Turner Farm Park offers a unique mix of educational and recreational facilities with horseback riding and jumping facilities, picnic pavilion/shelter, playground, trails and an astronomy area with a roll-top observatory that offers adults and children a chance to gaze upon the stars. The Park Authority is currently undertaking a revision to the master plan for the park to incorporate three parcels of land acquired subsequent to the 2000 master plan approval as well as to implement the Resident Curator Program. After initial review of a number of applications for the curator program at Turner Farm Park, the Park Authority selected one to continue through the application process.
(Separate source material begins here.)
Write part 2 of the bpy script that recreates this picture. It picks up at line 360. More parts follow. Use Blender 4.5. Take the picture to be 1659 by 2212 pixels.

The applicant, a resident of Great Falls, has proposed to live in and maintain the historic Turner Farm House, create a pony farm on a portion of the land and convert the current garage-apartment structure into a bereavement retreat center for youth who have lost a parent or sibling. The Park Authority is currently reviewing comments on the draft plan received from the public and will incorporate changes to the plan as deemed appropriate. It is expected that the Park Authority Board will approve the revision to the Master Plan in early 2018. The Board of Supervisors is expected to enter into a lease with the resident curator also in 2018.